The end result could be as many as 75 digital billboards lining Indianapolis thoroughfares in three years.
The council is scheduled to vote Dec. 1 on Proposal No. 250, which urges the Metropolitan Development Commission to draft a change to zoning ordinances addressing digital billboards. The proposal also suggests specific language, which was drafted by lobbyists for the billboard industry.
“I am appalled—appalled at this proposal being submitted by a lobbying group for the billboard industry and this city council even considering this proposal,” Norman Pace of the Marion County Alliance of Neighborhood Associations told the council's Metropolitan and Economic Development Committee during a lengthy Nov. 17 hearing.
The committee voted 5-2 in favor of advancing the proposal to the full council. If approved by the council, the Metropolitan Development Commission, an appointed board, could adopt the language suggested by the proposal or make further changes before sending it back to the City-County Council for approval.
The process is unusual, and Republican council member Jeff Miller asked whether the city's professional planners would weigh in at some point on whether the changes are appropriate for the city's landscape. Jeff Roeder, deputy director of the Department of Metropolitan Development, said the department lacks the staff to devote time to evaluating the proposal.
Miller said that's why it's important for the council members to review the technical details, which include 500-foot setbacks from dwelling districts and 500 feet between each digital billboard.
“We're it,” Miller said. “Staff hasn't looked at it and doesn't plan to.”
Marion County effectively shuts out digital billboards through zoning ordinances that ban “flashing, intermittent or moving light” and “animation” on advertising signs. There are exceptions, including a digital billboard at the Indiana State Fairgrounds on Fall Creek Parkway, which was allowed because it’s on state property.
Miller and Democrat Vop Osili voted against advancing the new proposal, although Miller said he thinks the industry, which has been lobbying council members and Mayor Greg Ballard's administration for three years, had come up with a plan that addressed many of his constituents' concerns.
The proposal suggests that the city allow digital billboards only in place of traditional billboards. And if allowed to convert an existing billboard to digital format, the owner would also have to take down an equivalent amount of billboard space elsewhere in the city.
Clear Channel Indianapolis branch President Brett Beshore said his company, which owns most of the billboards in Marion County, would look to remove many of the so-called poster-size billboards, which tend to be in inner-city neighborhoods.
The proposal also suggests annual caps on the number of conversions to digital. The details of the industry cap and limits per billboard owner have been a point of dispute among the major players—Clear Channel, Lamar Advertising and CBS Outdoor—but the companies reached an agreement within the last month.
The proposal would cap the number of conversions at 25 in the first 12 months after the ban is lifted, 20 in the second year and 20 in the third year.

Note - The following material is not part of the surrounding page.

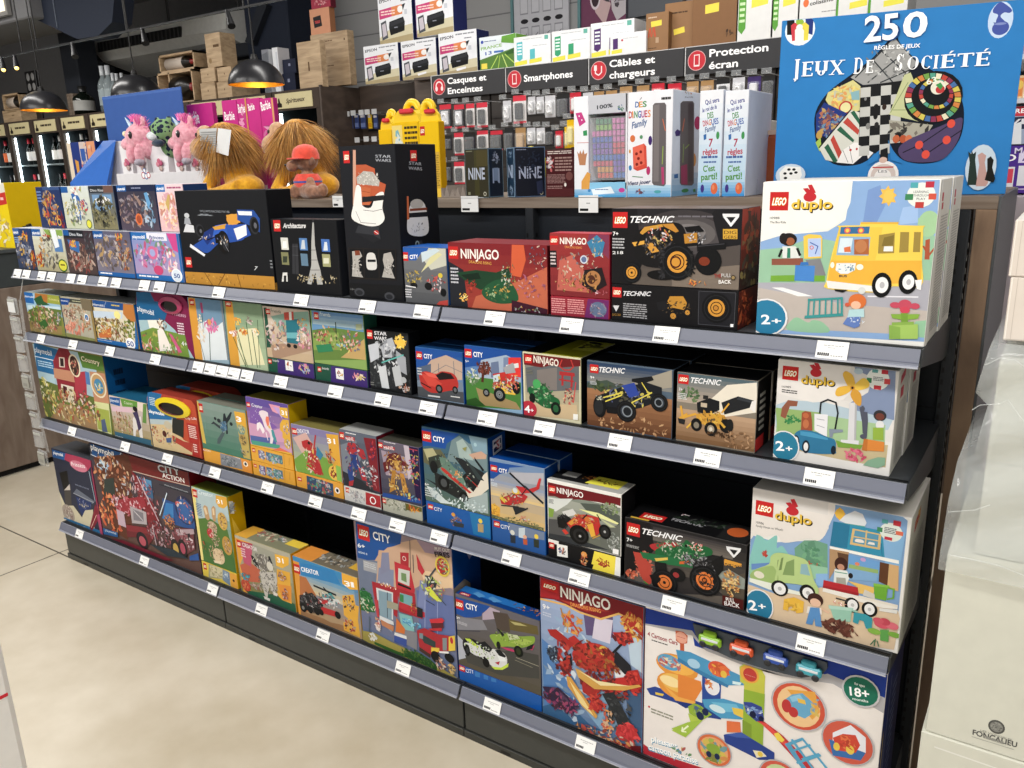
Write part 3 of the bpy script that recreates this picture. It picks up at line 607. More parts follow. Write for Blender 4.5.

Annual limitations would be placed on each company.
After the first 36 months, the industry could collectively convert four billboards a year.
The proposal also provides an incentive for the industry to take down billboards in designated urban redevelopment areas. The cap on conversions in the first three years could be raised by 10—for a maximum of 75—if companies agree to take down billboards in redevelopment-plan zones.
The proposal suggests language that would keep digital billboards out of historic neighborhoods designated by the city. Marjorie Kienle of Historic Urban Neighborhoods of Indianapolis said many of the group's members haven't yet gotten that recognition, and digital billboards would ruin their redevelopment potential.
“I have been driving so much and looking at billboards,” Kienle said. “You get used to seeing those static billboards that are up for a long time. When they start changing every eight to 12 seconds, and they are very, very bright, you will start noticing them.”
Democrat Zach Adamson pressed the billboard industry representatives on whether the industry would be willing to cap the number of billboards – both digital and printed.
Beshore, who was joined by Chris Iversen of Lamar Advertising in testifying to the council committee, said his company hasn't erected a new billboard in more than three years because there are so few remaining sites that could conform to the existing zoning code.
Iversen said that in theory, the proposed language does not stop a company from continuing to put up new printed billboards, even while taking down others in order to meet the requirements for converting one billboard to digital.